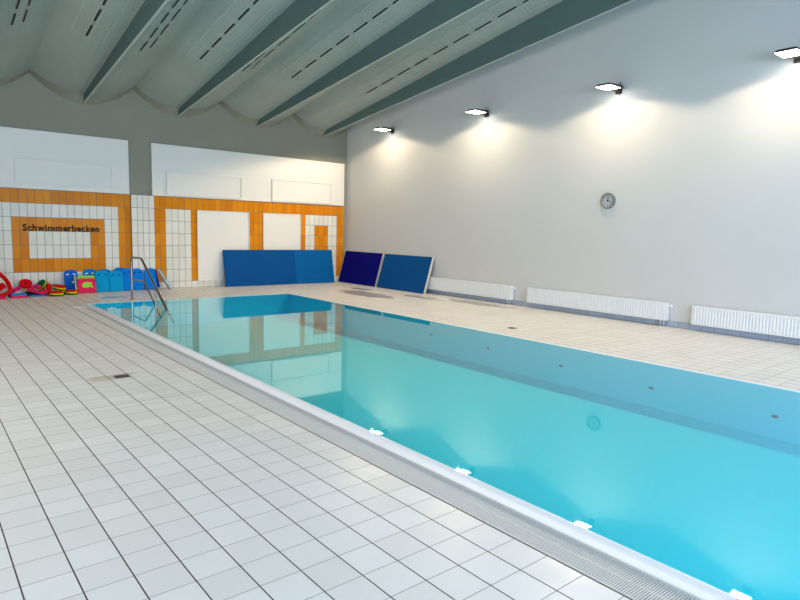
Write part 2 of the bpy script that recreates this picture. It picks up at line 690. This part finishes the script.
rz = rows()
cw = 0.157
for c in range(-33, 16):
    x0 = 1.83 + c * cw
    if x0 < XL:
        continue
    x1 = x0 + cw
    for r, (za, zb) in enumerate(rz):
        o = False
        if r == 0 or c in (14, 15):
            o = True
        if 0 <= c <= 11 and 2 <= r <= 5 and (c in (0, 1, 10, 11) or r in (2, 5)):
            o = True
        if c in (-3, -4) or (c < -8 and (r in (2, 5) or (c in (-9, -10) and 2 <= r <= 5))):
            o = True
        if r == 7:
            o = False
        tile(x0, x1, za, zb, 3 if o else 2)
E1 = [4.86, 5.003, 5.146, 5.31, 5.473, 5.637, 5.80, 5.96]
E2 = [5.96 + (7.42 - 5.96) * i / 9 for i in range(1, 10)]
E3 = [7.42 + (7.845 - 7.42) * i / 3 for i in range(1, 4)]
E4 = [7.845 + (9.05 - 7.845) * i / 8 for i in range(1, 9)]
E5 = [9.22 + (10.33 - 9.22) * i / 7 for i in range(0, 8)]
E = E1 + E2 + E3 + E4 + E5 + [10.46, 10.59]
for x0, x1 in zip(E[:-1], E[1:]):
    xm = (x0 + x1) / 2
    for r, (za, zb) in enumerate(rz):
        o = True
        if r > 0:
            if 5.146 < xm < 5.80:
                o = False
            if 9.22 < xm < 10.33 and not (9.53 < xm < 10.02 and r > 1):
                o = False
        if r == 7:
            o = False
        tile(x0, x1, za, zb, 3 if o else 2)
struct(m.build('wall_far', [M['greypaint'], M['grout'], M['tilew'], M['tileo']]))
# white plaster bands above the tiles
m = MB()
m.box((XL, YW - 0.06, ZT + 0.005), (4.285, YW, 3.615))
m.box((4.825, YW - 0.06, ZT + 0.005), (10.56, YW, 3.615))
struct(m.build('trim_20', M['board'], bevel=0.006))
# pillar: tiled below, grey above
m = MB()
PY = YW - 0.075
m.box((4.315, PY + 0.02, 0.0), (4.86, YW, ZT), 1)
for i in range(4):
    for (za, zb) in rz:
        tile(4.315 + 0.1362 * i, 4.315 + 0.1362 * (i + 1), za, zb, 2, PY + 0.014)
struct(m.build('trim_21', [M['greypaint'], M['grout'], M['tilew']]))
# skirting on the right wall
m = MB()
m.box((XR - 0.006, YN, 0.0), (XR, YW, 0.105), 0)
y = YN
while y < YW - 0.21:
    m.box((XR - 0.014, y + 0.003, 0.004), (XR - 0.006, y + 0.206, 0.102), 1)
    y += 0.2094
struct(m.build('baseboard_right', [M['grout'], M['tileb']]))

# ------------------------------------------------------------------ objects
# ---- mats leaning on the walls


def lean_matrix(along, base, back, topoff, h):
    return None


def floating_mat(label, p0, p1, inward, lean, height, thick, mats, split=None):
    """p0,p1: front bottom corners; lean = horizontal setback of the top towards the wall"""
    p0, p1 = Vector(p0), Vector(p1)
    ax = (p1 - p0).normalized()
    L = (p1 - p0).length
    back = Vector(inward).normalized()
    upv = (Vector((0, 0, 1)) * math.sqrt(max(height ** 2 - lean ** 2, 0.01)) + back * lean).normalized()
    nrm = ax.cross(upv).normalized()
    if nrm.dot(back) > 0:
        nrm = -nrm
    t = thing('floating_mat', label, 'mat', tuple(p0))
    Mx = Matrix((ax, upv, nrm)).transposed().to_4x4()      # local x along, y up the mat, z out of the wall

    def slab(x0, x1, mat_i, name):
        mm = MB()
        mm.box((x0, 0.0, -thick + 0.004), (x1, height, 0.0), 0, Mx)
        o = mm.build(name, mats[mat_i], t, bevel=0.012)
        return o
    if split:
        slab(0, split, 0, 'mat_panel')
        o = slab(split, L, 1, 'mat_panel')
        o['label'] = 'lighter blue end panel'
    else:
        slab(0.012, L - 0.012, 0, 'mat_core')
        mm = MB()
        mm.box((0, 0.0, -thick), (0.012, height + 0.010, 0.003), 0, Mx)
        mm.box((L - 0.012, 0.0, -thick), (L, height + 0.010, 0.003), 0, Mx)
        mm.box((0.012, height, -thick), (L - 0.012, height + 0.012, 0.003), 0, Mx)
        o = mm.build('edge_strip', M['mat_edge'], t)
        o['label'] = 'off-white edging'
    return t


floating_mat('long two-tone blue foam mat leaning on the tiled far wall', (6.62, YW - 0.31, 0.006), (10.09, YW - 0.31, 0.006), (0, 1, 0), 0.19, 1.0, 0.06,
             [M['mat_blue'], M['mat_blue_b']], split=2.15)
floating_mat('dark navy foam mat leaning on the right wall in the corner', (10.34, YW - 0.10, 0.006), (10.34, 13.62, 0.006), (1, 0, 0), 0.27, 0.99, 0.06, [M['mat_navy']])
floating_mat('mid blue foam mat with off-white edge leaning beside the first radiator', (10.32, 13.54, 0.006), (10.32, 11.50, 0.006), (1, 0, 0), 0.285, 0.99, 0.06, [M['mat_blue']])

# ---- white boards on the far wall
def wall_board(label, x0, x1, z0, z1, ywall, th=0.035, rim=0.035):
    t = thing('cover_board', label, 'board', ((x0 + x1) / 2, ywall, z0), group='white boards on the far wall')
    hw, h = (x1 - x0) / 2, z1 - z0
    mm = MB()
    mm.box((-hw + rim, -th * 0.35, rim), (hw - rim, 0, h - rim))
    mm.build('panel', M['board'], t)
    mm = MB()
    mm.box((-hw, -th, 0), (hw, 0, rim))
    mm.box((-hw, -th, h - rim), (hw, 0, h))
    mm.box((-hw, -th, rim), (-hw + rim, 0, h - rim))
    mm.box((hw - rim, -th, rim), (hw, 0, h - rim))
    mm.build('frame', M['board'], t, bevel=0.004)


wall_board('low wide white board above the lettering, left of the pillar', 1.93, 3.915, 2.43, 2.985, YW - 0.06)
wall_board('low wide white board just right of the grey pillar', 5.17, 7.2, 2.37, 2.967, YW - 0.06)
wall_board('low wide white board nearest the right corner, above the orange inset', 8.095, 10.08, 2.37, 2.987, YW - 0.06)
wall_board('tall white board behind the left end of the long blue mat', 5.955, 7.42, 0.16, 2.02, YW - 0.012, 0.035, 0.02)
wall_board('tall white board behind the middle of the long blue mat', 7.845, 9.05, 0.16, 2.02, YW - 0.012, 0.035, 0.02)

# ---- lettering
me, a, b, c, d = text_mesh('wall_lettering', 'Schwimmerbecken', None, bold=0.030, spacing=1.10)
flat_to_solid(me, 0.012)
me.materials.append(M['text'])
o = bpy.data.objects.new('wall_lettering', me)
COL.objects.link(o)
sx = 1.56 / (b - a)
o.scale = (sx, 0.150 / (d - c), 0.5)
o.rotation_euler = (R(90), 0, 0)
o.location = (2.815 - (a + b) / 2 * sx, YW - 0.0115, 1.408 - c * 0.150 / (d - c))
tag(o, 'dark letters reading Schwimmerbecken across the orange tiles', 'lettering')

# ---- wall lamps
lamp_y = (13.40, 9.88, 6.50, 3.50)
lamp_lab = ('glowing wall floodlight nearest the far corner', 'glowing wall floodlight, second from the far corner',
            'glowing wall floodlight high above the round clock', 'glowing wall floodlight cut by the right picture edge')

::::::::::

**WRITTEN REQUEST**: Transcribe the listing in full. Omit the pictures and keep every line exact.

**REPLY TO THE TASK**:
Write part 2 of the bpy script that recreates this picture. It picks up at line 690. This part finishes the script.
rz = rows()
cw = 0.157
for c in range(-33, 16):
    x0 = 1.83 + c * cw
    if x0 < XL:
        continue
    x1 = x0 + cw
    for r, (za, zb) in enumerate(rz):
        o = False
        if r == 0 or c in (14, 15):
            o = True
        if 0 <= c <= 11 and 2 <= r <= 5 and (c in (0, 1, 10, 11) or r in (2, 5)):
            o = True
        if c in (-3, -4) or (c < -8 and (r in (2, 5) or (c in (-9, -10) and 2 <= r <= 5))):
            o = True
        if r == 7:
            o = False
        tile(x0, x1, za, zb, 3 if o else 2)
E1 = [4.86, 5.003, 5.146, 5.31, 5.473, 5.637, 5.80, 5.96]
E2 = [5.96 + (7.42 - 5.96) * i / 9 for i in range(1, 10)]
E3 = [7.42 + (7.845 - 7.42) * i / 3 for i in range(1, 4)]
E4 = [7.845 + (9.05 - 7.845) * i / 8 for i in range(1, 9)]
E5 = [9.22 + (10.33 - 9.22) * i / 7 for i in range(0, 8)]
E = E1 + E2 + E3 + E4 + E5 + [10.46, 10.59]
for x0, x1 in zip(E[:-1], E[1:]):
    xm = (x0 + x1) / 2
    for r, (za, zb) in enumerate(rz):
        o = True
        if r > 0:
            if 5.146 < xm < 5.80:
                o = False
            if 9.22 < xm < 10.33 and not (9.53 < xm < 10.02 and r > 1):
                o = False
        if r == 7:
            o = False
        tile(x0, x1, za, zb, 3 if o else 2)
struct(m.build('wall_far', [M['greypaint'], M['grout'], M['tilew'], M['tileo']]))
# white plaster bands above the tiles
m = MB()
m.box((XL, YW - 0.06, ZT + 0.005), (4.285, YW, 3.615))
m.box((4.825, YW - 0.06, ZT + 0.005), (10.56, YW, 3.615))
struct(m.build('trim_20', M['board'], bevel=0.006))
# pillar: tiled below, grey above
m = MB()
PY = YW - 0.075
m.box((4.315, PY + 0.02, 0.0), (4.86, YW, ZT), 1)
for i in range(4):
    for (za, zb) in rz:
        tile(4.315 + 0.1362 * i, 4.315 + 0.1362 * (i + 1), za, zb, 2, PY + 0.014)
struct(m.build('trim_21', [M['greypaint'], M['grout'], M['tilew']]))
# skirting on the right wall
m = MB()
m.box((XR - 0.006, YN, 0.0), (XR, YW, 0.105), 0)
y = YN
while y < YW - 0.21:
    m.box((XR - 0.014, y + 0.003, 0.004), (XR - 0.006, y + 0.206, 0.102), 1)
    y += 0.2094
struct(m.build('baseboard_right', [M['grout'], M['tileb']]))

# ------------------------------------------------------------------ objects
# ---- mats leaning on the walls


def lean_matrix(along, base, back, topoff, h):
    return None


def floating_mat(label, p0, p1, inward, lean, height, thick, mats, split=None):
    """p0,p1: front bottom corners; lean = horizontal setback of the top towards the wall"""
    p0, p1 = Vector(p0), Vector(p1)
    ax = (p1 - p0).normalized()
    L = (p1 - p0).length
    back = Vector(inward).normalized()
    upv = (Vector((0, 0, 1)) * math.sqrt(max(height ** 2 - lean ** 2, 0.01)) + back * lean).normalized()
    nrm = ax.cross(upv).normalized()
    if nrm.dot(back) > 0:
        nrm = -nrm
    t = thing('floating_mat', label, 'mat', tuple(p0))
    Mx = Matrix((ax, upv, nrm)).transposed().to_4x4()      # local x along, y up the mat, z out of the wall

    def slab(x0, x1, mat_i, name):
        mm = MB()
        mm.box((x0, 0.0, -thick + 0.004), (x1, height, 0.0), 0, Mx)
        o = mm.build(name, mats[mat_i], t, bevel=0.012)
        return o
    if split:
        slab(0, split, 0, 'mat_panel')
        o = slab(split, L, 1, 'mat_panel')
        o['label'] = 'lighter blue end panel'
    else:
        slab(0.012, L - 0.012, 0, 'mat_core')
        mm = MB()
        mm.box((0, 0.0, -thick), (0.012, height + 0.010, 0.003), 0, Mx)
        mm.box((L - 0.012, 0.0, -thick), (L, height + 0.010, 0.003), 0, Mx)
        mm.box((0.012, height, -thick), (L - 0.012, height + 0.012, 0.003), 0, Mx)
        o = mm.build('edge_strip', M['mat_edge'], t)
        o['label'] = 'off-white edging'
    return t


floating_mat('long two-tone blue foam mat leaning on the tiled far wall', (6.62, YW - 0.31, 0.006), (10.09, YW - 0.31, 0.006), (0, 1, 0), 0.19, 1.0, 0.06,
             [M['mat_blue'], M['mat_blue_b']], split=2.15)
floating_mat('dark navy foam mat leaning on the right wall in the corner', (10.34, YW - 0.10, 0.006), (10.34, 13.62, 0.006), (1, 0, 0), 0.27, 0.99, 0.06, [M['mat_navy']])
floating_mat('mid blue foam mat with off-white edge leaning beside the first radiator', (10.32, 13.54, 0.006), (10.32, 11.50, 0.006), (1, 0, 0), 0.285, 0.99, 0.06, [M['mat_blue']])

# ---- white boards on the far wall
def wall_board(label, x0, x1, z0, z1, ywall, th=0.035, rim=0.035):
    t = thing('cover_board', label, 'board', ((x0 + x1) / 2, ywall, z0), group='white boards on the far wall')
    hw, h = (x1 - x0) / 2, z1 - z0
    mm = MB()
    mm.box((-hw + rim, -th * 0.35, rim), (hw - rim, 0, h - rim))
    mm.build('panel', M['board'], t)
    mm = MB()
    mm.box((-hw, -th, 0), (hw, 0, rim))
    mm.box((-hw, -th, h - rim), (hw, 0, h))
    mm.box((-hw, -th, rim), (-hw + rim, 0, h - rim))
    mm.box((hw - rim, -th, rim), (hw, 0, h - rim))
    mm.build('frame', M['board'], t, bevel=0.004)


wall_board('low wide white board above the lettering, left of the pillar', 1.93, 3.915, 2.43, 2.985, YW - 0.06)
wall_board('low wide white board just right of the grey pillar', 5.17, 7.2, 2.37, 2.967, YW - 0.06)
wall_board('low wide white board nearest the right corner, above the orange inset', 8.095, 10.08, 2.37, 2.987, YW - 0.06)
wall_board('tall white board behind the left end of the long blue mat', 5.955, 7.42, 0.16, 2.02, YW - 0.012, 0.035, 0.02)
wall_board('tall white board behind the middle of the long blue mat', 7.845, 9.05, 0.16, 2.02, YW - 0.012, 0.035, 0.02)

# ---- lettering
me, a, b, c, d = text_mesh('wall_lettering', 'Schwimmerbecken', None, bold=0.030, spacing=1.10)
flat_to_solid(me, 0.012)
me.materials.append(M['text'])
o = bpy.data.objects.new('wall_lettering', me)
COL.objects.link(o)
sx = 1.56 / (b - a)
o.scale = (sx, 0.150 / (d - c), 0.5)
o.rotation_euler = (R(90), 0, 0)
o.location = (2.815 - (a + b) / 2 * sx, YW - 0.0115, 1.408 - c * 0.150 / (d - c))
tag(o, 'dark letters reading Schwimmerbecken across the orange tiles', 'lettering')

# ---- wall lamps
lamp_y = (13.40, 9.88, 6.50, 3.50)
lamp_lab = ('glowing wall floodlight nearest the far corner', 'glowing wall floodlight, second from the far corner',
            'glowing wall floodlight high above the round clock', 'glowing wall floodlight cut by the right picture edge')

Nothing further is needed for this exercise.